Wall Street hopes for limited Iraq incursion

U.S. stock-index futures pointed to a higher open on Wall Street on Monday, on hopes that America's latest intervention in Iraq will prove limited.

President Barack Obama said on Saturday that U.S. airstrikes had already destroyed arms that Islamic State militants could have used against Iraqi Kurds. He did warn however that there would be no "quick fix" to the crisis.

Shares in Europe were also boosted on signs that the crisis in Ukraine were abating. Government forces there are preparing to recapture the city of Donetsk, after making significant gains that have divided rebel forces.

Over in Gaza, Israel and the Palestinians agreed on Sunday to an Egyptian proposal for a new 72-hour ceasefire.

Away from the macro side of things, the US earnings season is winding down with just 16 S&P 500 firms (less than 4 percent of index market cap) expected. We may get some color on US consumers with the likes of Wal-Mart, Kohl's and Nordstrom lined up to report.

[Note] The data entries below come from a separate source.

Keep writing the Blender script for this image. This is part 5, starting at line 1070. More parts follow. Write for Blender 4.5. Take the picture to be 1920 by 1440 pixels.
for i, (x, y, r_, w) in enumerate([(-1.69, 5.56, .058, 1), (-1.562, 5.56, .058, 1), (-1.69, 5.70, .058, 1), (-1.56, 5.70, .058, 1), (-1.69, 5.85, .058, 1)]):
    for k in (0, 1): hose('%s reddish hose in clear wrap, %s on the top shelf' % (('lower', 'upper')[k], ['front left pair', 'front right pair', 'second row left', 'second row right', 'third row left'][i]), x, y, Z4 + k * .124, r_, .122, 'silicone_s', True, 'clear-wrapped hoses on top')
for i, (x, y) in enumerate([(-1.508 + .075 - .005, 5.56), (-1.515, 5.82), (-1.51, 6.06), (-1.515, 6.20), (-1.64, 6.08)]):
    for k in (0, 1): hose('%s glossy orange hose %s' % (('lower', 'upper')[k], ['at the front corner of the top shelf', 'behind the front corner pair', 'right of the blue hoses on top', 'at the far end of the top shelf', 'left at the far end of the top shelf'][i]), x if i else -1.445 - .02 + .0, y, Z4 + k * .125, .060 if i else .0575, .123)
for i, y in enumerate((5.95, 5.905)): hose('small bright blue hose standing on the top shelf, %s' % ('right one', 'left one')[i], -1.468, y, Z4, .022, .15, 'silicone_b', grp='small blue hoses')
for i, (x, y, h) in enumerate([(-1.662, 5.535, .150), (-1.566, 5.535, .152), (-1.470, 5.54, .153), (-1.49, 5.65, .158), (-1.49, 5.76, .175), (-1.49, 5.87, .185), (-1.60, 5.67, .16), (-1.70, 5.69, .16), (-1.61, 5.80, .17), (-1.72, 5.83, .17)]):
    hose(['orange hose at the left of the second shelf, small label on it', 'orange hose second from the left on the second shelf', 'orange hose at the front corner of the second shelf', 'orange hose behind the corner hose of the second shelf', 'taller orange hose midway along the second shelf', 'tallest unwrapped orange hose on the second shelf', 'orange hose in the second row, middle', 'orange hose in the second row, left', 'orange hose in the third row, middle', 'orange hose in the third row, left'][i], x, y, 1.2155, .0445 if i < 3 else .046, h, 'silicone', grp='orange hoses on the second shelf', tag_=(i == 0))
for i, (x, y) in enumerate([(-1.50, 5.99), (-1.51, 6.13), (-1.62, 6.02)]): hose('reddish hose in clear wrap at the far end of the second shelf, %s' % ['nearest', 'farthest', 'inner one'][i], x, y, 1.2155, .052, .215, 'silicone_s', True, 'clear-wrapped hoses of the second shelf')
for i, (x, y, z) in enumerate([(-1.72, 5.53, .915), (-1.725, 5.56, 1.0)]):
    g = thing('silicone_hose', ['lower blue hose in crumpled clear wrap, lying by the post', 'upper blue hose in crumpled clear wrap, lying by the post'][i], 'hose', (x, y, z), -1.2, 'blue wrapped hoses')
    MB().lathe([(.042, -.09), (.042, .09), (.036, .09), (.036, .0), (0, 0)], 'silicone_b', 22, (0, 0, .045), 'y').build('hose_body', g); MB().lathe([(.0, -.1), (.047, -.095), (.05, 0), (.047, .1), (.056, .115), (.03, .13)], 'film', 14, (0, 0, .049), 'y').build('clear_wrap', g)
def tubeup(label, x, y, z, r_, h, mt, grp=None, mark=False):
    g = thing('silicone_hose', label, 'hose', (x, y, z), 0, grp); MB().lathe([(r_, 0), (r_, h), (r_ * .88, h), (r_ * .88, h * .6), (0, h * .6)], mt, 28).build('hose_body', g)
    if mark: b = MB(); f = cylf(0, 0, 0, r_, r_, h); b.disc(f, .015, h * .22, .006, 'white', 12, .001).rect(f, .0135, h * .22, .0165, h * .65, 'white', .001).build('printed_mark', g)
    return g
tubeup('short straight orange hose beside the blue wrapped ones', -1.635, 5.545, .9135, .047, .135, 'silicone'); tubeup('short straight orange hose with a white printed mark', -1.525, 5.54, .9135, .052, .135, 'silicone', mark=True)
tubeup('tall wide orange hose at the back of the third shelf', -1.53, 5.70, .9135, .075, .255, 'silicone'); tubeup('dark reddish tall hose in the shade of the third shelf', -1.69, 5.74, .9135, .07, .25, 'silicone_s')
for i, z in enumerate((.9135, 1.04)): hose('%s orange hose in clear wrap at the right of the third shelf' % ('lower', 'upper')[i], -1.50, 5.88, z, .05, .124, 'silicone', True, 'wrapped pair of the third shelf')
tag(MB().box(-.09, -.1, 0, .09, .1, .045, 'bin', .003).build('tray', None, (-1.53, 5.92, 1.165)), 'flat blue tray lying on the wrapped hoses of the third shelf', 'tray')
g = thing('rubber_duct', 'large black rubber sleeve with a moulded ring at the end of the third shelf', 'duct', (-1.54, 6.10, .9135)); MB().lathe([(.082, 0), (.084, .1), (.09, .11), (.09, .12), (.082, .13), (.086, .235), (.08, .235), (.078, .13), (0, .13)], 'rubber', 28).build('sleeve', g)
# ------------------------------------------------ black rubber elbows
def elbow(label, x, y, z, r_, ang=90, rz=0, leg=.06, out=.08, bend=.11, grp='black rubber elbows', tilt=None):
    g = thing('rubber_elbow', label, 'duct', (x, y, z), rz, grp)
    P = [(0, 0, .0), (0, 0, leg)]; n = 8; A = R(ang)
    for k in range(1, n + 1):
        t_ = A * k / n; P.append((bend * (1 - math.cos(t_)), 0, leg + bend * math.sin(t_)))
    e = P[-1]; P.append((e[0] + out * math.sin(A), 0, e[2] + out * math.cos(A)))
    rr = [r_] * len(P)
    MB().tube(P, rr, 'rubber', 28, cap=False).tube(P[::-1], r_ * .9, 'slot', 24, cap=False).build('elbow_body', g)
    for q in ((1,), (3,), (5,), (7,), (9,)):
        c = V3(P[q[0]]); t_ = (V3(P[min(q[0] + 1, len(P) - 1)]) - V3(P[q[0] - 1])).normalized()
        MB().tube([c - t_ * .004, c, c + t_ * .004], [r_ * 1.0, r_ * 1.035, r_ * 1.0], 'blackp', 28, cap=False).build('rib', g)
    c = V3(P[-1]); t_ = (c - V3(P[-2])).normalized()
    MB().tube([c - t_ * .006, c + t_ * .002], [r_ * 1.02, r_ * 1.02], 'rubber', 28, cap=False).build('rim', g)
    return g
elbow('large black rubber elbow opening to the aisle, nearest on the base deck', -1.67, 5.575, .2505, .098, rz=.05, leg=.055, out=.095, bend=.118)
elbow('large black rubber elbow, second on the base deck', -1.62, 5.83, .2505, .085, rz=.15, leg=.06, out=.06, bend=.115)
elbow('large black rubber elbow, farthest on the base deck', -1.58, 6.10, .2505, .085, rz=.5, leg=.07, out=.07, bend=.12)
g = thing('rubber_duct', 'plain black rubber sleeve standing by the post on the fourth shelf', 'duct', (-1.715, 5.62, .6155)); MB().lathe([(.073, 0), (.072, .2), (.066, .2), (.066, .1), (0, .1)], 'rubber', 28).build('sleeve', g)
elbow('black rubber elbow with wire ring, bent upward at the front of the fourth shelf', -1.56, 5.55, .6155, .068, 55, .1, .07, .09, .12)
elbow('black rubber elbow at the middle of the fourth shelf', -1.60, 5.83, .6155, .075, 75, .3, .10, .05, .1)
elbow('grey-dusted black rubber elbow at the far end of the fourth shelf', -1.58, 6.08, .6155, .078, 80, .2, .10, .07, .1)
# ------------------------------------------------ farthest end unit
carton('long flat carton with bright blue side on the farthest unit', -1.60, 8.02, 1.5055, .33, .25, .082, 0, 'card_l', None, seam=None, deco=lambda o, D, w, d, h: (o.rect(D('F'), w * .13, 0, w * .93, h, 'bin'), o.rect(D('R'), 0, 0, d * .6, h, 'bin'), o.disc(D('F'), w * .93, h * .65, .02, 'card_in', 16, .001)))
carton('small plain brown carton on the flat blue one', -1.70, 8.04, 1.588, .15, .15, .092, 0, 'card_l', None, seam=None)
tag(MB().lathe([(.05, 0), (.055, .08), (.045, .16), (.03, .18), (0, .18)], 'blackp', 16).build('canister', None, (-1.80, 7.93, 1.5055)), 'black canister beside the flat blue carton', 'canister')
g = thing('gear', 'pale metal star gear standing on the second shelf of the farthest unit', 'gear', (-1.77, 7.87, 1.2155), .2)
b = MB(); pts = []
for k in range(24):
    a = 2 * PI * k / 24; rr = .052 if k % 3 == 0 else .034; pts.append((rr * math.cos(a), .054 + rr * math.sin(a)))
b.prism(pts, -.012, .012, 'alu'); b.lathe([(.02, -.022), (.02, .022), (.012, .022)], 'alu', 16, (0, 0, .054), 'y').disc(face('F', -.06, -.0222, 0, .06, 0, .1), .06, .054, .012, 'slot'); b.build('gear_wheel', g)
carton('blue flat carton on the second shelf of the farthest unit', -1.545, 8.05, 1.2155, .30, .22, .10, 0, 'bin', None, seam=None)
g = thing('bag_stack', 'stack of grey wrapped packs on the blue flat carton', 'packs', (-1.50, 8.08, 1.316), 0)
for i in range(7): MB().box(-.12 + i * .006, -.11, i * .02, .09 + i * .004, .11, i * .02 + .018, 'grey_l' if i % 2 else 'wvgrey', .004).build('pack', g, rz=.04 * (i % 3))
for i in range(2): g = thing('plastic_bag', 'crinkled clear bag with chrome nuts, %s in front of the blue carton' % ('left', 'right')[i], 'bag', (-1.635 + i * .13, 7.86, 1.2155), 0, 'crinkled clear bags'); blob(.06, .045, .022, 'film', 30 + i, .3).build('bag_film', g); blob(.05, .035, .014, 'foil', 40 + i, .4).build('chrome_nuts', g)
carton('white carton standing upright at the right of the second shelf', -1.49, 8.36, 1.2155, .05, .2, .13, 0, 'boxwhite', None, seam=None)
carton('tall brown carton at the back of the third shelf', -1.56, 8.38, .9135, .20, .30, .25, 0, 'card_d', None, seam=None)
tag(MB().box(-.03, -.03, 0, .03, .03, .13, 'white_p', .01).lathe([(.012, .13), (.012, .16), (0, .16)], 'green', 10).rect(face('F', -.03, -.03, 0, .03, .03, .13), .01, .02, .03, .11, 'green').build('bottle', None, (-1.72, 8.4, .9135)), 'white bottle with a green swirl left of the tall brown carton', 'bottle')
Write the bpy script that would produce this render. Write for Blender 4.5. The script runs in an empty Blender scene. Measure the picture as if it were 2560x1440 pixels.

Stocks to watch on Monday include energy company Kinder Morgan, which is bringing all of its publicly traded units under one roof in a $70 billion deal. The day will be a quiet one for earnings however, with Priceline and Sysco among the few companies reporting second-quarter results before Wall Street opens.

Over 85 percent of S&P 500 firms having now reported their second-quarter results. So far, the earnings-per-share (EPS) beat:miss ratio is running at a pretty solid rate of around 3:1, according to Deutsche Bank. The ratio is lower for sales revenue, with just short of two-thirds of firms exceeding consensus estimates.

There is no major data releases scheduled for Monday in the U.S. Data flow will pick up from Tuesday onward, with the monthly budget and JOLTs jobs series.

Friday proved the best session in five months for both the Dow Jones Industrial Average and S&P 500, which rose 1.1 and 1.2 percent respectively. The Nasdaq climbed 0.8 percent.

Kerry Series, founder of Eight Investment Partners, told CNBC Asia: "We're now in a phase where markets will shrug off bad news and [look] for stable economic growth around the world."

"There are still good earnings from corporate firms, M&A activities and still relatively easy monetary policy and that's the recipe for markets to go higher and ignore the bad news," he added.